> **Directive**: Output, please, exactly those lines of the listing that come before the line with "cam.matrix_world = Matrix.Translation((0, 0, 1.08))", along with that line itself.

> **Data segment**:
* start *
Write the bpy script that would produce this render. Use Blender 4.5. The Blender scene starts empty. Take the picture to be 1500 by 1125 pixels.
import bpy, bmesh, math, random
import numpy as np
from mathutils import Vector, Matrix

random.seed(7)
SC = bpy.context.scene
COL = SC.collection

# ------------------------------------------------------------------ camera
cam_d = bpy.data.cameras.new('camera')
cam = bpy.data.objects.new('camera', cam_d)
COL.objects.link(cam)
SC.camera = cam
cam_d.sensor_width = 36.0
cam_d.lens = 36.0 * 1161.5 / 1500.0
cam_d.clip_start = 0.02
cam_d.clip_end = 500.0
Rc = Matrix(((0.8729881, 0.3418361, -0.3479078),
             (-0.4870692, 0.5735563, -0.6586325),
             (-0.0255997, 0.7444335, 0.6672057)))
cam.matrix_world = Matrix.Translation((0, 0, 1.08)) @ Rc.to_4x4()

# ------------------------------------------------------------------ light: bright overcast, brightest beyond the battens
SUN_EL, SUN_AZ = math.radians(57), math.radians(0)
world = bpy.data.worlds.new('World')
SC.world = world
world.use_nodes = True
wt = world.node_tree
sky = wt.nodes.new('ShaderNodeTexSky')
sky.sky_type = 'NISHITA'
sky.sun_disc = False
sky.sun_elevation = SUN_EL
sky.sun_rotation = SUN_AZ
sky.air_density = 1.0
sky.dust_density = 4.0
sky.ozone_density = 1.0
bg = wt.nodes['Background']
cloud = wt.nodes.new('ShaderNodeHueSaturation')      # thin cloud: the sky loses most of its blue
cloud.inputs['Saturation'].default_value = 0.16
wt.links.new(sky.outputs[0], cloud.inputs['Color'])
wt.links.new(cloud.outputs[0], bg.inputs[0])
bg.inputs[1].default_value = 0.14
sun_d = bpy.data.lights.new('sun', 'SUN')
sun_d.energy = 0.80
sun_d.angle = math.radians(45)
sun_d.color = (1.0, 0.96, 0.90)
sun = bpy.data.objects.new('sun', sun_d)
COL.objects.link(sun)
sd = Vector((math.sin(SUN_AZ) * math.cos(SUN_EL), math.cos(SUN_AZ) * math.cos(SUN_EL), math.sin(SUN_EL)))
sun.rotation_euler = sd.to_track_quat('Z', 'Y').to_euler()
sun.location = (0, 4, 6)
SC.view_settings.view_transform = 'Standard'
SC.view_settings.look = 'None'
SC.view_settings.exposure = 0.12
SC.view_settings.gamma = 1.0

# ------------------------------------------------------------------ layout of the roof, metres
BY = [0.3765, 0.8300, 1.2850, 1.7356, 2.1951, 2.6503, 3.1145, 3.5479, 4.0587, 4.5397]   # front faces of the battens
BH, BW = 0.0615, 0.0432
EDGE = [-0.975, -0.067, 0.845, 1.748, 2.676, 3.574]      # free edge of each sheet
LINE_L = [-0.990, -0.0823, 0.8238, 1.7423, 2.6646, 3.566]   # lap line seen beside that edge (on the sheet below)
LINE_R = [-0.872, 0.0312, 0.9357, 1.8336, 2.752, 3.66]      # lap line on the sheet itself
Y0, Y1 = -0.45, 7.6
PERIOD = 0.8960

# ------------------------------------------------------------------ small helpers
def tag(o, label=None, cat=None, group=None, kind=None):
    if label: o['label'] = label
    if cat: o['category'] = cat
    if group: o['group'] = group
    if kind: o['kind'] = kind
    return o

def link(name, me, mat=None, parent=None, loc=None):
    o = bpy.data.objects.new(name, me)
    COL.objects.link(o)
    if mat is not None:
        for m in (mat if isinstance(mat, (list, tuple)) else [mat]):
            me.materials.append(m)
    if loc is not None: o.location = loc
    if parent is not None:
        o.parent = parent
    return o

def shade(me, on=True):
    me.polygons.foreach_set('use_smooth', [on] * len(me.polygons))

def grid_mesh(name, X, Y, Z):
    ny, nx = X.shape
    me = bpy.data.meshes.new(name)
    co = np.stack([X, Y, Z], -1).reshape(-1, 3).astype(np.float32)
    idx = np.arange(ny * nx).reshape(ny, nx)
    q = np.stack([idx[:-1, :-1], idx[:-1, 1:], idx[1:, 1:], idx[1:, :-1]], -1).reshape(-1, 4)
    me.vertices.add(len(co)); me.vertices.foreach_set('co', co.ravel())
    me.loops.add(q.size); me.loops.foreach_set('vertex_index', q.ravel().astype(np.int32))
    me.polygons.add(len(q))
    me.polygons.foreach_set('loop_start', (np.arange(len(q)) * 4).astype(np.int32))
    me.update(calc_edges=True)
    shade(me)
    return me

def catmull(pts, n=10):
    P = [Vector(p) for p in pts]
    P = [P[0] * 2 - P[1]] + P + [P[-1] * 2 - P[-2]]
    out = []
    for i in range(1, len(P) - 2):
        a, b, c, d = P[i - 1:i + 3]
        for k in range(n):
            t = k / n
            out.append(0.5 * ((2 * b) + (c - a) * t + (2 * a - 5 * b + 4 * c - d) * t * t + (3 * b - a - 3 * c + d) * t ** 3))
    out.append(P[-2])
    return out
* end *
> **Answer to the problem**:
Write the bpy script that would produce this render. Use Blender 4.5. The Blender scene starts empty. Take the picture to be 1500 by 1125 pixels.
import bpy, bmesh, math, random
import numpy as np
from mathutils import Vector, Matrix

random.seed(7)
SC = bpy.context.scene
COL = SC.collection

# ------------------------------------------------------------------ camera
cam_d = bpy.data.cameras.new('camera')
cam = bpy.data.objects.new('camera', cam_d)
COL.objects.link(cam)
SC.camera = cam
cam_d.sensor_width = 36.0
cam_d.lens = 36.0 * 1161.5 / 1500.0
cam_d.clip_start = 0.02
cam_d.clip_end = 500.0
Rc = Matrix(((0.8729881, 0.3418361, -0.3479078),
             (-0.4870692, 0.5735563, -0.6586325),
             (-0.0255997, 0.7444335, 0.6672057)))
cam.matrix_world = Matrix.Translation((0, 0, 1.08)) @ Rc.to_4x4()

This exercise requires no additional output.